Friday, December 21, 2012

Letting go

This isn't about spoons.  It's about holding something, and letting go.

It was a simple thing really. I was gathering wood for my winter solstice bonfire.  It was going to be one humdinger of a showcase of light, a push fire as I called it - the fire in the post-solstice moments pushing the light-tendencies from behind rather than the "pulling" of a pre-solstice fire...  Pretty much equal halves of the longest night and shortest day balance with that exact moment when the sun is at its farthest point from the North Pole, which this year in the area I'm in was a little past 11 am.

At 4pm I got the fire going, and after about an hour of burning I decided to load more wood on - my barn was full of old scraps of wood, rotten beams, old boards, planks full of nails that would be a nightmare to cut through to make proper lengths of bona fide "firewood".  So I started to gather armloads together and carry them to the fire. 

Being that it was about 5pm at that time it was pitch-black and I was using my headlamp to light my way along the snowy path and in the barn.

The light happened upon two poles resting upright in a far corner of the barn.  I walked over to them and let the headlamp's light move upon their surfaces.  They were about six feet in length, fairly round and straight, about a wrist's thickness and both had ends that were cut in somewhat square shapes.  Along the whole length there was faded green cloth that had some sort of thin black leather strips tacked along the cloth. 

They seemed to be handles of an old army stretcher.

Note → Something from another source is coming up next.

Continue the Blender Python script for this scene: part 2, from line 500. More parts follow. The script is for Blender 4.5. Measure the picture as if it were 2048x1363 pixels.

I paused before them, wondering all sorts of whys and whens and wheres and whos but then my mind began seeing a world around the poles when the stretcher cloth was intact, hands holding the square-cut ends, bodies upon the cloth being carried endless distances, pain, cries, blood, sleep and death flowing through the wood.  I thought not to burn them - to leave them there to rest, to be part of some lingering reality of something that was long, long ago, but then I thought about the rest of letting go, the respect in the letting go, letting the wood and what it carried get on towards its next iteration of existence, in flames, in ashes towards new soil for seeds and roots of trees and I picked up the sticks and carried them to the fire and laid them gently on the flames and watched the fire lick around them and slowly take them into its embrace, and I let go, thinking of wars that implied the need for things like stretchers, and the war so many years ago on that same date when the Finnish army was steadfastly dismantling the Soviet belief in easy victory, persevering through harsh cold, weighing down stretchers.  It didn't matter when the stretcher was created or where it was used - it had me think once again about the many sacrifices people in this country made for their independence, for good and right and light over darkness, and the fire burned towards our world of more light.